Saved data entries:
— START —

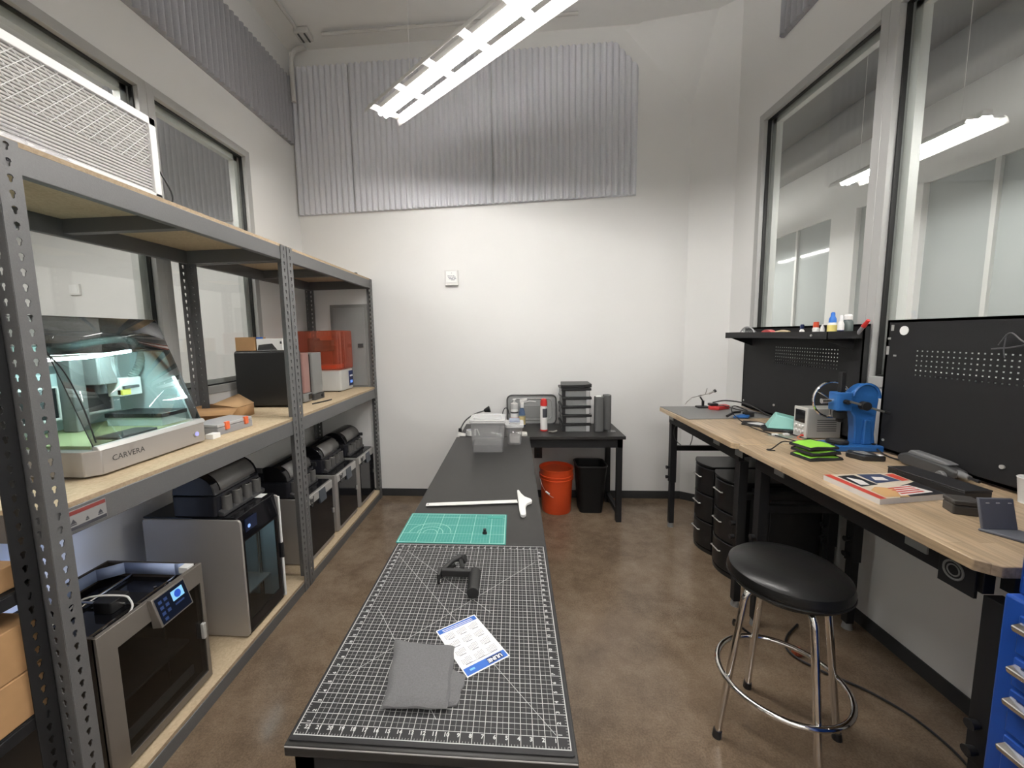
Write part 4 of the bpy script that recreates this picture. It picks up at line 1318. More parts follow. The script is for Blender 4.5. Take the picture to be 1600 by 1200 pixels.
# calendar card
t = thing('calendar_card', 'blue and white calendar card lying upside down beside grey cloth', 'calendar', (-.128, 1.0125, MZ), math.radians(-144.4))
cw, ch = .128, .187
G().box(-cw / 2, cw / 2, -ch / 2, ch / 2, 0, .0006).build('card', PAPER, t, local=True)
G().box(-cw / 2 + .003, cw / 2 - .003, ch / 2 - .027, ch / 2 - .003, .0006, .0008).build('blue_band', PBLUE, t, local=True)
G().box(-cw / 2 + .003, cw / 2 - .003, -ch / 2 + .003, -ch / 2 + .020, .0006, .0008).build('blue_band', PBLUE, t, local=True)
G().box(-.050, -.005, ch / 2 - .025, ch / 2 - .006, .0008, .0009).build('dark_panel', pm('print_navy', (.010, .025, .09), .6), t, local=True)
g = G(); put_text(g, 'ULINE', .0155, frame_mat((-.0275, ch / 2 - .0155, .0010), (1, 0, 0), (0, 1, 0)), .0006)
G().box(.033, .047, ch / 2 - .019, ch / 2 - .013, .0008, .0010).build('pale_mark', pm('print_sky_blue', (.20, .50, .80), .6), t, local=True)
for (z_, n_) in ((-.0775, .0042), (-.0835, .0042)):
    g.box(-.048, .048, z_ - n_ / 4, z_ + n_ / 4, .0009, .0010)
g.build('lettering', PAPER, t, local=True)
g = G()
for r in range(4):
    for c in range(3):
        cx, cy = -.038 + c * .038, .046 - r * .0335
        g.box(cx - .010, cx + .010, cy + .010, cy + .0125, .0007, .0009)
        for w in range(5):
            for d in range(7):
                if (w == 0 and d < (r + c) % 5) or (w == 4 and d > 3): continue
                x = cx - .0135 + d * .0043; y = cy + .006 - w * .0042
                g.box(x, x + .0026, y, y + .0020, .0007, .0008)
g.box(-.045, .045, .0575, .0590, .0007, .0009)
g.build('printed_months', INKL, t, local=True)

# grey cloth, folded
t = thing('folded_cloth', 'folded grey microfibre cloth on the near cutting mat', 'cloth', (-.235, .90, MZ))
def flap(poly, z0, z1, seed):
    g = G(); rr = random.Random(seed)
    a, b, c, d = [Vector((x, y, 0)) for x, y in poly]
    ph = [rr.uniform(0, 6) for _ in range(4)]
    def P(u, v, top):
        p = a.lerp(b, u).lerp(d.lerp(c, u), v)
        e = min(u, 1 - u, v, 1 - v)
        rise = min(1, e / .07) ** .5
        z = z0 + (z1 - z0) * (.30 + .70 * rise) + .0016 * math.sin(9 * u + ph[0] + 4 * v) + .0014 * math.sin(11 * v + ph[1] - 3 * u)
        w = .0018 * math.sin(14 * u + ph[2]) + .0018 * math.sin(13 * v + ph[3])
        return (p.x + w, p.y + w * .6, z if top else z0)
    g.grid(lambda u, v: P(u, v, True), 22, 22)
    n = 22
    g.grid(lambda u, v: P(u, v, False), 22, 22)
    off = 23 * 23
    ring = [i for i in range(23)] + [j * 23 + 22 for j in range(1, 23)] + [22 * 23 + i for i in range(21, -1, -1)] + [j * 23 for j in range(21, 0, -1)]
    for k in range(len(ring)):
        p, q = ring[k], ring[(k + 1) % len(ring)]
        g.f.append((p, q, q + off, p + off))
    return g
flap([(-.312, .806), (-.140, .822), (-.128, .905), (-.318, .985)], MZ, MZ + .010, 5).build('lower_fold', CLOTHG, t)
flap([(-.306, .801), (-.160, .806), (-.170, .985), (-.338, .998)], MZ + .008, MZ + .022, 9).build('upper_fold', CLOTHG, t)

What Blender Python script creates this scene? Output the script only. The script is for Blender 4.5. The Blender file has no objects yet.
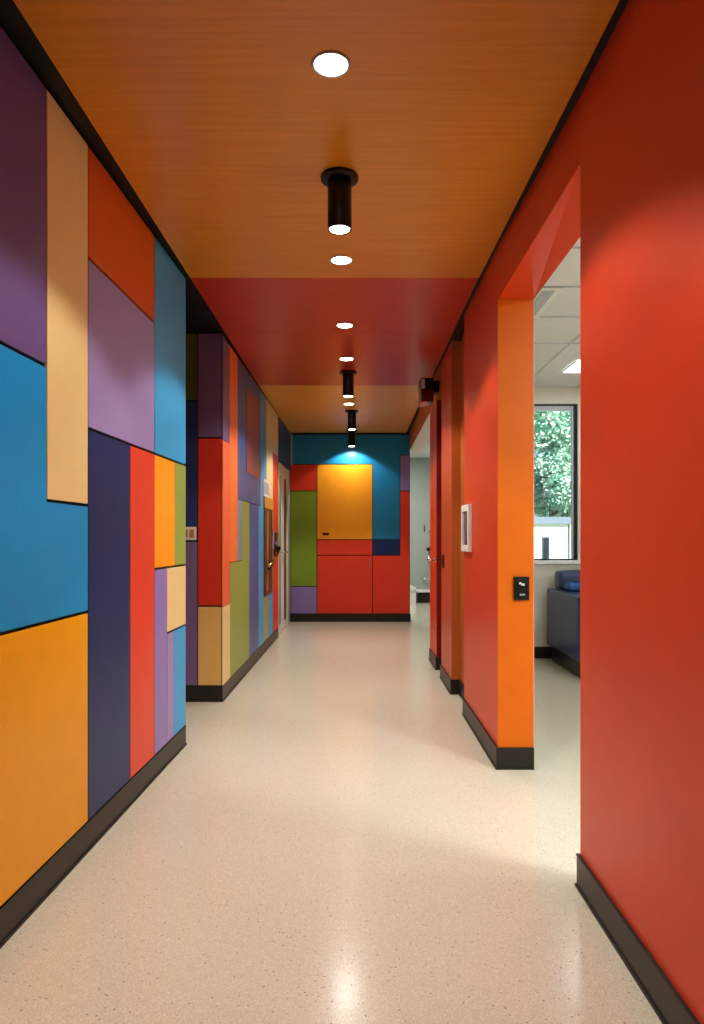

— END —

Write the material out again exactly as it appears, dropping the pictures.

Write part 4 of the bpy script that recreates this picture. It picks up at line 1318. More parts follow. The script is for Blender 4.5. Take the picture to be 1600 by 1200 pixels.
# calendar card
t = thing('calendar_card', 'blue and white calendar card lying upside down beside grey cloth', 'calendar', (-.128, 1.0125, MZ), math.radians(-144.4))
cw, ch = .128, .187
G().box(-cw / 2, cw / 2, -ch / 2, ch / 2, 0, .0006).build('card', PAPER, t, local=True)
G().box(-cw / 2 + .003, cw / 2 - .003, ch / 2 - .027, ch / 2 - .003, .0006, .0008).build('blue_band', PBLUE, t, local=True)
G().box(-cw / 2 + .003, cw / 2 - .003, -ch / 2 + .003, -ch / 2 + .020, .0006, .0008).build('blue_band', PBLUE, t, local=True)
G().box(-.050, -.005, ch / 2 - .025, ch / 2 - .006, .0008, .0009).build('dark_panel', pm('print_navy', (.010, .025, .09), .6), t, local=True)
g = G(); put_text(g, 'ULINE', .0155, frame_mat((-.0275, ch / 2 - .0155, .0010), (1, 0, 0), (0, 1, 0)), .0006)
G().box(.033, .047, ch / 2 - .019, ch / 2 - .013, .0008, .0010).build('pale_mark', pm('print_sky_blue', (.20, .50, .80), .6), t, local=True)
for (z_, n_) in ((-.0775, .0042), (-.0835, .0042)):
    g.box(-.048, .048, z_ - n_ / 4, z_ + n_ / 4, .0009, .0010)
g.build('lettering', PAPER, t, local=True)
g = G()
for r in range(4):
    for c in range(3):
        cx, cy = -.038 + c * .038, .046 - r * .0335
        g.box(cx - .010, cx + .010, cy + .010, cy + .0125, .0007, .0009)
        for w in range(5):
            for d in range(7):
                if (w == 0 and d < (r + c) % 5) or (w == 4 and d > 3): continue
                x = cx - .0135 + d * .0043; y = cy + .006 - w * .0042
                g.box(x, x + .0026, y, y + .0020, .0007, .0008)
g.box(-.045, .045, .0575, .0590, .0007, .0009)
g.build('printed_months', INKL, t, local=True)

# grey cloth, folded
t = thing('folded_cloth', 'folded grey microfibre cloth on the near cutting mat', 'cloth', (-.235, .90, MZ))
def flap(poly, z0, z1, seed):
    g = G(); rr = random.Random(seed)
    a, b, c, d = [Vector((x, y, 0)) for x, y in poly]
    ph = [rr.uniform(0, 6) for _ in range(4)]
    def P(u, v, top):
        p = a.lerp(b, u).lerp(d.lerp(c, u), v)
        e = min(u, 1 - u, v, 1 - v)
        rise = min(1, e / .07) ** .5
        z = z0 + (z1 - z0) * (.30 + .70 * rise) + .0016 * math.sin(9 * u + ph[0] + 4 * v) + .0014 * math.sin(11 * v + ph[1] - 3 * u)
        w = .0018 * math.sin(14 * u + ph[2]) + .0018 * math.sin(13 * v + ph[3])
        return (p.x + w, p.y + w * .6, z if top else z0)
    g.grid(lambda u, v: P(u, v, True), 22, 22)
    n = 22
    g.grid(lambda u, v: P(u, v, False), 22, 22)
    off = 23 * 23
    ring = [i for i in range(23)] + [j * 23 + 22 for j in range(1, 23)] + [22 * 23 + i for i in range(21, -1, -1)] + [j * 23 for j in range(21, 0, -1)]
    for k in range(len(ring)):
        p, q = ring[k], ring[(k + 1) % len(ring)]
        g.f.append((p, q, q + off, p + off))
    return g
flap([(-.312, .806), (-.140, .822), (-.128, .905), (-.318, .985)], MZ, MZ + .010, 5).build('lower_fold', CLOTHG, t)
flap([(-.306, .801), (-.160, .806), (-.170, .985), (-.338, .998)], MZ + .008, MZ + .022, 9).build('upper_fold', CLOTHG, t)

What Blender Python script creates this scene? Output the script only. The script is for Blender 4.5. The Blender file has no objects yet.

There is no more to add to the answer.